В молодые годы Жора написал несколько замечательных статей по физике с вполне конкретными результатами, за что и был принят в институт. Однако к тому времени, как мы с ним познакомились, он давно уже интересовался вещами намного более общего характера. Мечтой Жоры было осуществить синтез науки и религии, и, признаюсь, он меня этой мечтой заразил.
Жора провозглашал себя последователем средневекового еврейского философа Мозеса Маймонида, который в своем труде «Путеводитель заблудших» (1190) написал следующее: «Нам нужно сформулировать концепцию бытия Создателя согласно нашим способностям. То есть нам нужно иметь знание Науки Бога, которое может быть приобретено только после того, как мы постигнем науку природы. Потому как наука природы тесно связана с Наукой Бога и должна предшествовать последней в процессе изучения. По этой причине Бог начал Библию с описания творения» (перевод мой. — А Д.). Из XIX века Маймониду вторит Владимир Соловьев: «Нераздельность религиозных и научных начал не есть только факт действительности, эта нераздельность необходима по существу дела, ибо невозможно, чтобы религиозный человек не мыслил о предмете своей веры, а ученый признавал свои общие принципы исключительно на основе строго научного исследования, так как это исследование требует некоторой веры — хотя бы веры в разум» («Критика отвлеченных начал»).

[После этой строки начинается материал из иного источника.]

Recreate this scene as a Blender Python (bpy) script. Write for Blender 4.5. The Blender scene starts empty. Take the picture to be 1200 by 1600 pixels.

Жора проводил свои дни в зале новых поступлений Ленинской библиотеки, где перед тем, как отправиться в хранилища, откуда их без специального разрешения уже нельзя было получить, выставлялись все новоприбывшие зарубежные книги. Это был какой-то удивительный прокол советской власти, один из тех маленьких недосмотров, которые и делали интеллектуальную жизнь в СССР возможной. Дырочка там, дырочка здесь… Жора утверждал, что духовная мысль на Западе бьет ключом, что уже тогда казалось мне преувеличением. Но, надо отдать ему должное, в куче приходящих книг он умел отыскать удивительно свежие и интересные идеи. Об одной из них я собираюсь рассказать подробно. Однако, перед тем как перейти к этому долгому и серьезному обсуждению, не могу удержаться, чтобы не прибавить несколько штрихов к Жориному портрету.
Жора, подобно Барабанову и многим другим, был из тех детей столпов советской номеклатуры, кто разочаровался в атеистической вере своих родителей. Он стал религиозным иудеем, хотя и крайне неортодоксального толка. По характеру Жора был незлобив и добродушен. Он совершенно не обижался на шутки окружающих, хотя и понимал, что большинство сотрудников считают его, по крайней мере, чудаком. Халат все время порывался выгнать Жору из института, так как боялся (не без оснований), что если КГБ поймает его в синагоге, это может как-то негативно на нас отразиться. Однако ученый совет, состоявший из наших «герцогов», в своем большинстве не поддерживал Халата, настаивая на том, что человек, внесший неоспоримый вклад в науку, уже, так сказать, отработал свое и имеет право заниматься тем, чем хочет.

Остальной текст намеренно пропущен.